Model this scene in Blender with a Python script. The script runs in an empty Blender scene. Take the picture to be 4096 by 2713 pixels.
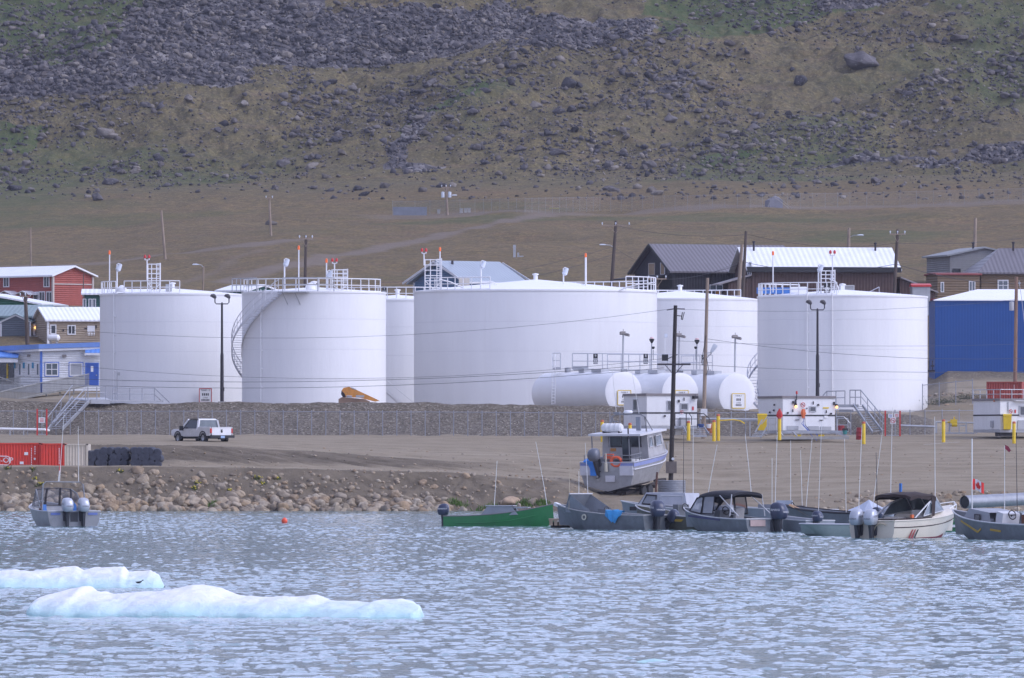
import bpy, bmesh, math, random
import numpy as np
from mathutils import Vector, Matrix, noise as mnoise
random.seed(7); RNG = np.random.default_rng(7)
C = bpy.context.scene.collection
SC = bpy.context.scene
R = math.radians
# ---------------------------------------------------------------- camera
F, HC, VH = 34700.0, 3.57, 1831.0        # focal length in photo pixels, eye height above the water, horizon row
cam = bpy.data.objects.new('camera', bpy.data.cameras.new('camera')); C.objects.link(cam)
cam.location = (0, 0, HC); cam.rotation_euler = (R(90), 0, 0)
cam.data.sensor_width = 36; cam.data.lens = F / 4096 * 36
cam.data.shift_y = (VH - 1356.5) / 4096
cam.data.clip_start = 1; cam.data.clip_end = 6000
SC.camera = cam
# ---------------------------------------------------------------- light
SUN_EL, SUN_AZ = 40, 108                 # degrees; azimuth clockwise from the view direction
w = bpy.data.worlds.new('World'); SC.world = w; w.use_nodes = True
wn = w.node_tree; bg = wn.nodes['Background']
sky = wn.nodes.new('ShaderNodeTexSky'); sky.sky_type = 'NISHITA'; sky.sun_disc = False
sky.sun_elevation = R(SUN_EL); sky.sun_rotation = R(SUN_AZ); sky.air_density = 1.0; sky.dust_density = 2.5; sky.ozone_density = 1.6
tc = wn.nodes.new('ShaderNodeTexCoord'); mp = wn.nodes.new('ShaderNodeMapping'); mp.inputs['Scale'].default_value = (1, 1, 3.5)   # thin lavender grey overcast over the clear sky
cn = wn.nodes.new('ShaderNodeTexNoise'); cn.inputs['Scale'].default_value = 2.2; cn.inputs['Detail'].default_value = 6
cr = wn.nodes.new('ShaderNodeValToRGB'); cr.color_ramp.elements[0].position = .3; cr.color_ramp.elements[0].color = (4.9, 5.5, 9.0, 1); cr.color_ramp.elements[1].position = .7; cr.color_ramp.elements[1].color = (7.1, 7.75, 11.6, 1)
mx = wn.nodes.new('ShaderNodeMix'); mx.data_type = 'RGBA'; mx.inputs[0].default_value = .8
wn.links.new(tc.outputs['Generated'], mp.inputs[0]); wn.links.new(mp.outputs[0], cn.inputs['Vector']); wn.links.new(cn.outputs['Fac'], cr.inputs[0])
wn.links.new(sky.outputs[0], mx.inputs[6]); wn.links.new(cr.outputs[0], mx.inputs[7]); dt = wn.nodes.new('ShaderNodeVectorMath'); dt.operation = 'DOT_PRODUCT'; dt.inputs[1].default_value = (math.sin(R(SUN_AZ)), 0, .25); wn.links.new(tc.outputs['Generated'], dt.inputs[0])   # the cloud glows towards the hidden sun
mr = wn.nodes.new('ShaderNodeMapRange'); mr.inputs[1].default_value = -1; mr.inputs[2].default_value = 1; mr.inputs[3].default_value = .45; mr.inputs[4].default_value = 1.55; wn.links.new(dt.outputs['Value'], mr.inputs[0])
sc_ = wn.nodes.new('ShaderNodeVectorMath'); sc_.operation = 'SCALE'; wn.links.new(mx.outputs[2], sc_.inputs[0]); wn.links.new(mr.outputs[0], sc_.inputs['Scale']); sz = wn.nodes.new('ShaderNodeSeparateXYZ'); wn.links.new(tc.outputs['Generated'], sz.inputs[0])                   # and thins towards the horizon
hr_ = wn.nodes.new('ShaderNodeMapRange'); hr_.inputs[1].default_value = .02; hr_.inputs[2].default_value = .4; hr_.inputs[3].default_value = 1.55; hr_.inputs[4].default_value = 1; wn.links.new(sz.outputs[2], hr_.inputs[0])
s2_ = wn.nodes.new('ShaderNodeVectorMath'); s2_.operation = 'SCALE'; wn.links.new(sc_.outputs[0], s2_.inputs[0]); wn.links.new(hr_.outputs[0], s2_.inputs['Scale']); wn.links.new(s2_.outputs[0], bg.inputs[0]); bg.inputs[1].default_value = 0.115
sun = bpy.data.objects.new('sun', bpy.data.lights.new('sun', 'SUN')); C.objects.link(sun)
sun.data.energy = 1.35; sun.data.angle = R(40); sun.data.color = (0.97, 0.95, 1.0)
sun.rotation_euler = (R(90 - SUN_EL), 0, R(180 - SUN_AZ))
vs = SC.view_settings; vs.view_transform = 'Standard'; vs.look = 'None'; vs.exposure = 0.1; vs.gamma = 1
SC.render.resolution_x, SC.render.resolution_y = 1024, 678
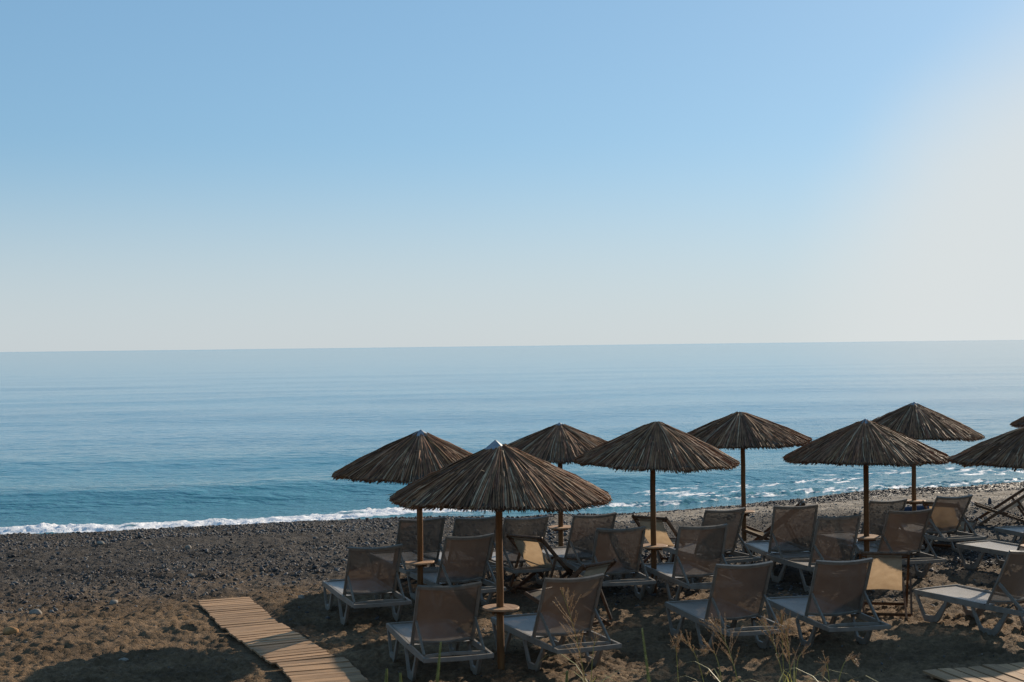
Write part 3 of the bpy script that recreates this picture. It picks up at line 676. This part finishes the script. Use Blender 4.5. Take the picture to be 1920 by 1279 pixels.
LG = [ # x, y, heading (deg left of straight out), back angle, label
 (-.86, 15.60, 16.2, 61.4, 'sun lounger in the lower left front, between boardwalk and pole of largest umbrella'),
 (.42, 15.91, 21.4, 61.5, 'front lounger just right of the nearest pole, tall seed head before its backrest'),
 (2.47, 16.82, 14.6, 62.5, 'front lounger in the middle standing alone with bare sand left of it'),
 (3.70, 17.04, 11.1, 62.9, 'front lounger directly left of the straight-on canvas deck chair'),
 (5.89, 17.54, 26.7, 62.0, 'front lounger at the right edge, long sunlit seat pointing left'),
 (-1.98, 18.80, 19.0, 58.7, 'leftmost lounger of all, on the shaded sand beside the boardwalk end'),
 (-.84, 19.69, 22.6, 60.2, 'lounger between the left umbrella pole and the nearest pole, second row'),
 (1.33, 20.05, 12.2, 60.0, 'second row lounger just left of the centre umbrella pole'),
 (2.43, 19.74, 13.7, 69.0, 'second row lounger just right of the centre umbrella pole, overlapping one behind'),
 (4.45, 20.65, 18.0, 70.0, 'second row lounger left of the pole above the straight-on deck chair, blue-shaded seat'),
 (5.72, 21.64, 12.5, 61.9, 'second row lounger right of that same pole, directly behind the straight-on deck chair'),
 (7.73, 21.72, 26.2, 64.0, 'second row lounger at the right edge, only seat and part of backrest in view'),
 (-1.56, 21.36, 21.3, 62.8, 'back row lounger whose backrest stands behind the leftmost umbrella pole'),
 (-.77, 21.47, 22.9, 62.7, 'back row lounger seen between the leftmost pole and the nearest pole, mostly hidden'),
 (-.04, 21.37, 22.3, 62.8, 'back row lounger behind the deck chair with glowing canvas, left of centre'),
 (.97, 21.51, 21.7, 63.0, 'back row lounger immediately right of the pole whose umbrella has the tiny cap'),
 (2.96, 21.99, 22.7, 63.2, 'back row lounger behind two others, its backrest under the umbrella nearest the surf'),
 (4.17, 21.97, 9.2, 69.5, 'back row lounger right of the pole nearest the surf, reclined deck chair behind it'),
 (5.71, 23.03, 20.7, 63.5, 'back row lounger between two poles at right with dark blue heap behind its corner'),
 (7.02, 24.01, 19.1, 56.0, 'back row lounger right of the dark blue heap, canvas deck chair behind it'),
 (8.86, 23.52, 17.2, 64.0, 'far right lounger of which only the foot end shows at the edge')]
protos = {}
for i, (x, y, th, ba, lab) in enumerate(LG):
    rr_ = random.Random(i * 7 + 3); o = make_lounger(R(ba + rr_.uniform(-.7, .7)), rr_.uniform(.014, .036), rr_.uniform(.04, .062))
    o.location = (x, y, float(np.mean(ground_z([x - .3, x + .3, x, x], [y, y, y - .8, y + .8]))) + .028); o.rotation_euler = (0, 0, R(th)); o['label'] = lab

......

■ TO BE DONE ■
Nothing in the entries above should change when they are printed again, except that the pictures are dropped.

■ PROBLEM SOLUTION ■
Model this scene in Blender with a Python script. The script runs in an empty Blender scene. Take the picture to be 4096 by 2713 pixels.
import bpy, bmesh, math, random
import numpy as np
from mathutils import Vector, Matrix, noise as mnoise
random.seed(7); RNG = np.random.default_rng(7)
C = bpy.context.scene.collection
SC = bpy.context.scene
R = math.radians
# ---------------------------------------------------------------- camera
F, HC, VH = 34700.0, 3.57, 1831.0        # focal length in photo pixels, eye height above the water, horizon row
cam = bpy.data.objects.new('camera', bpy.data.cameras.new('camera')); C.objects.link(cam)
cam.location = (0, 0, HC); cam.rotation_euler = (R(90), 0, 0)
cam.data.sensor_width = 36; cam.data.lens = F / 4096 * 36
cam.data.shift_y = (VH - 1356.5) / 4096
cam.data.clip_start = 1; cam.data.clip_end = 6000
SC.camera = cam
# ---------------------------------------------------------------- light
SUN_EL, SUN_AZ = 40, 108                 # degrees; azimuth clockwise from the view direction
w = bpy.data.worlds.new('World'); SC.world = w; w.use_nodes = True
wn = w.node_tree; bg = wn.nodes['Background']
sky = wn.nodes.new('ShaderNodeTexSky'); sky.sky_type = 'NISHITA'; sky.sun_disc = False
sky.sun_elevation = R(SUN_EL); sky.sun_rotation = R(SUN_AZ); sky.air_density = 1.0; sky.dust_density = 2.5; sky.ozone_density = 1.6
tc = wn.nodes.new('ShaderNodeTexCoord'); mp = wn.nodes.new('ShaderNodeMapping'); mp.inputs['Scale'].default_value = (1, 1, 3.5)   # thin lavender grey overcast over the clear sky
cn = wn.nodes.new('ShaderNodeTexNoise'); cn.inputs['Scale'].default_value = 2.2; cn.inputs['Detail'].default_value = 6
cr = wn.nodes.new('ShaderNodeValToRGB'); cr.color_ramp.elements[0].position = .3; cr.color_ramp.elements[0].color = (4.9, 5.5, 9.0, 1); cr.color_ramp.elements[1].position = .7; cr.color_ramp.elements[1].color = (7.1, 7.75, 11.6, 1)
mx = wn.nodes.new('ShaderNodeMix'); mx.data_type = 'RGBA'; mx.inputs[0].default_value = .8
wn.links.new(tc.outputs['Generated'], mp.inputs[0]); wn.links.new(mp.outputs[0], cn.inputs['Vector']); wn.links.new(cn.outputs['Fac'], cr.inputs[0])
wn.links.new(sky.outputs[0], mx.inputs[6]); wn.links.new(cr.outputs[0], mx.inputs[7]); dt = wn.nodes.new('ShaderNodeVectorMath'); dt.operation = 'DOT_PRODUCT'; dt.inputs[1].default_value = (math.sin(R(SUN_AZ)), 0, .25); wn.links.new(tc.outputs['Generated'], dt.inputs[0])   # the cloud glows towards the hidden sun
mr = wn.nodes.new('ShaderNodeMapRange'); mr.inputs[1].default_value = -1; mr.inputs[2].default_value = 1; mr.inputs[3].default_value = .45; mr.inputs[4].default_value = 1.55; wn.links.new(dt.outputs['Value'], mr.inputs[0])
sc_ = wn.nodes.new('ShaderNodeVectorMath'); sc_.operation = 'SCALE'; wn.links.new(mx.outputs[2], sc_.inputs[0]); wn.links.new(mr.outputs[0], sc_.inputs['Scale']); sz = wn.nodes.new('ShaderNodeSeparateXYZ'); wn.links.new(tc.outputs['Generated'], sz.inputs[0])                   # and thins towards the horizon
hr_ = wn.nodes.new('ShaderNodeMapRange'); hr_.inputs[1].default_value = .02; hr_.inputs[2].default_value = .4; hr_.inputs[3].default_value = 1.55; hr_.inputs[4].default_value = 1; wn.links.new(sz.outputs[2], hr_.inputs[0])
s2_ = wn.nodes.new('ShaderNodeVectorMath'); s2_.operation = 'SCALE'; wn.links.new(sc_.outputs[0], s2_.inputs[0]); wn.links.new(hr_.outputs[0], s2_.inputs['Scale']); wn.links.new(s2_.outputs[0], bg.inputs[0]); bg.inputs[1].default_value = 0.115
sun = bpy.data.objects.new('sun', bpy.data.lights.new('sun', 'SUN')); C.objects.link(sun)
sun.data.energy = 1.35; sun.data.angle = R(40); sun.data.color = (0.97, 0.95, 1.0)
sun.rotation_euler = (R(90 - SUN_EL), 0, R(180 - SUN_AZ))
vs = SC.view_settings; vs.view_transform = 'Standard'; vs.look = 'None'; vs.exposure = 0.1; vs.gamma = 1
SC.render.resolution_x, SC.render.resolution_y = 1024, 678
Write part 3 of the bpy script that recreates this picture. It picks up at line 676. This part finishes the script. Use Blender 4.5. Take the picture to be 1920 by 1279 pixels.
LG = [ # x, y, heading (deg left of straight out), back angle, label
 (-.86, 15.60, 16.2, 61.4, 'sun lounger in the lower left front, between boardwalk and pole of largest umbrella'),
 (.42, 15.91, 21.4, 61.5, 'front lounger just right of the nearest pole, tall seed head before its backrest'),
 (2.47, 16.82, 14.6, 62.5, 'front lounger in the middle standing alone with bare sand left of it'),
 (3.70, 17.04, 11.1, 62.9, 'front lounger directly left of the straight-on canvas deck chair'),
 (5.89, 17.54, 26.7, 62.0, 'front lounger at the right edge, long sunlit seat pointing left'),
 (-1.98, 18.80, 19.0, 58.7, 'leftmost lounger of all, on the shaded sand beside the boardwalk end'),
 (-.84, 19.69, 22.6, 60.2, 'lounger between the left umbrella pole and the nearest pole, second row'),
 (1.33, 20.05, 12.2, 60.0, 'second row lounger just left of the centre umbrella pole'),
 (2.43, 19.74, 13.7, 69.0, 'second row lounger just right of the centre umbrella pole, overlapping one behind'),
 (4.45, 20.65, 18.0, 70.0, 'second row lounger left of the pole above the straight-on deck chair, blue-shaded seat'),
 (5.72, 21.64, 12.5, 61.9, 'second row lounger right of that same pole, directly behind the straight-on deck chair'),
 (7.73, 21.72, 26.2, 64.0, 'second row lounger at the right edge, only seat and part of backrest in view'),
 (-1.56, 21.36, 21.3, 62.8, 'back row lounger whose backrest stands behind the leftmost umbrella pole'),
 (-.77, 21.47, 22.9, 62.7, 'back row lounger seen between the leftmost pole and the nearest pole, mostly hidden'),
 (-.04, 21.37, 22.3, 62.8, 'back row lounger behind the deck chair with glowing canvas, left of centre'),
 (.97, 21.51, 21.7, 63.0, 'back row lounger immediately right of the pole whose umbrella has the tiny cap'),
 (2.96, 21.99, 22.7, 63.2, 'back row lounger behind two others, its backrest under the umbrella nearest the surf'),
 (4.17, 21.97, 9.2, 69.5, 'back row lounger right of the pole nearest the surf, reclined deck chair behind it'),
 (5.71, 23.03, 20.7, 63.5, 'back row lounger between two poles at right with dark blue heap behind its corner'),
 (7.02, 24.01, 19.1, 56.0, 'back row lounger right of the dark blue heap, canvas deck chair behind it'),
 (8.86, 23.52, 17.2, 64.0, 'far right lounger of which only the foot end shows at the edge')]
protos = {}
for i, (x, y, th, ba, lab) in enumerate(LG):
    rr_ = random.Random(i * 7 + 3); o = make_lounger(R(ba + rr_.uniform(-.7, .7)), rr_.uniform(.014, .036), rr_.uniform(.04, .062))
    o.location = (x, y, float(np.mean(ground_z([x - .3, x + .3, x, x], [y, y, y - .8, y + .8]))) + .028); o.rotation_euler = (0, 0, R(th)); o['label'] = lab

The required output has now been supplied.